Band-limited dual-frequency multiplexing technique for GNSS signals

Abstract

Global navigation satellite systems (GNSSs) usually adopt constant-envelope multiplexing (CEM) techniques to deal with the nonlinear characteristic of high-power amplifiers (HPAs) on satellites. However, almost all the existing navigation signal CEM techniques assume that the bandwidth of the transmitter is large enough when compared to that of navigation signals, which often contradicts reality, especially for the multiplexing of wideband navigation signals such as the signals in the Galileo E5 and BDS-3 B2 bands. Consequently, the constant-envelope characteristic deteriorates severely when the composite signal passes through the filter, which leads to nonlinear distortion and low amplification efficiency. Even if the nonlinear distortion can be mitigated by using amplifier linearization techniques, the actual transmitted signal power still suffers from a high peak-to-average power ratio (PAPR) of the composite signal. In order to address this problem, we present a new band-limited, dual-frequency multiplexing technique.
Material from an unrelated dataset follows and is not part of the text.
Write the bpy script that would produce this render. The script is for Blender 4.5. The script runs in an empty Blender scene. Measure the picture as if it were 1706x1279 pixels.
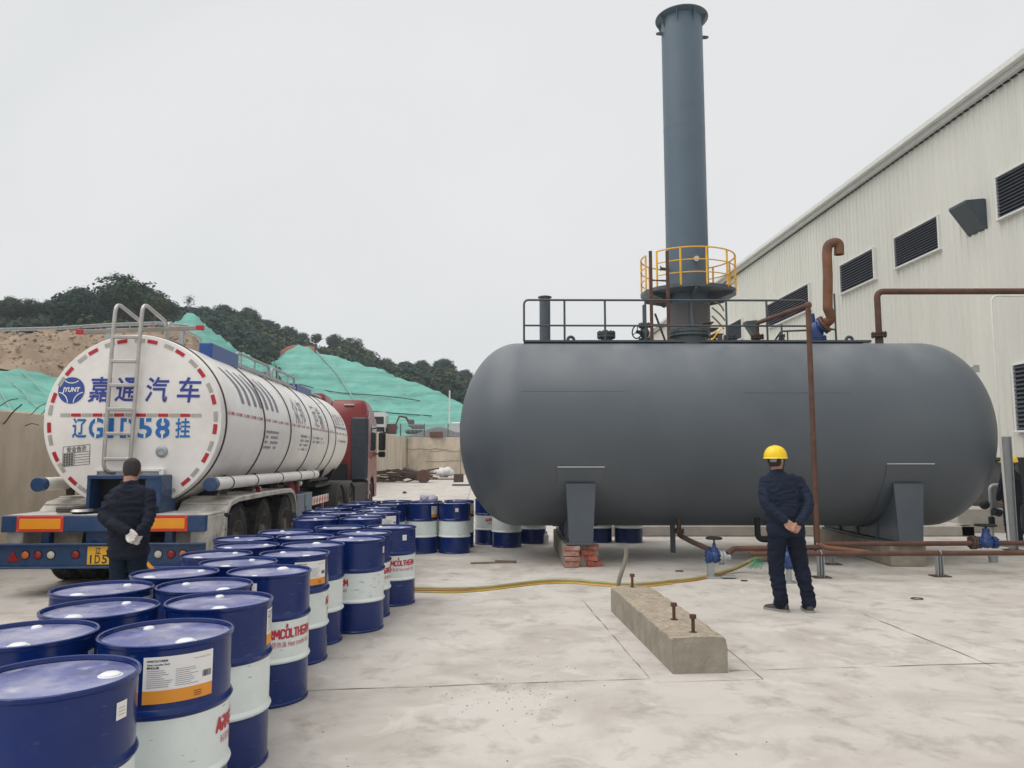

The main premise of this method is to consider the impact of the filter on the navigation signals at first and then introduce the band-limited auxiliary signals to reduce the peak power of the composite signal as much as possible, thereby increasing the actual transmission power of the navigation signals. Simulation results demonstrate that the proposed method has lower PAPR and higher amplification efficiency than existing methods. In addition, implementation of the proposed multiplexing technique is still based on a look-up table, which has little change compared with previous CEM methods, and the complexity of signal generation is affordable.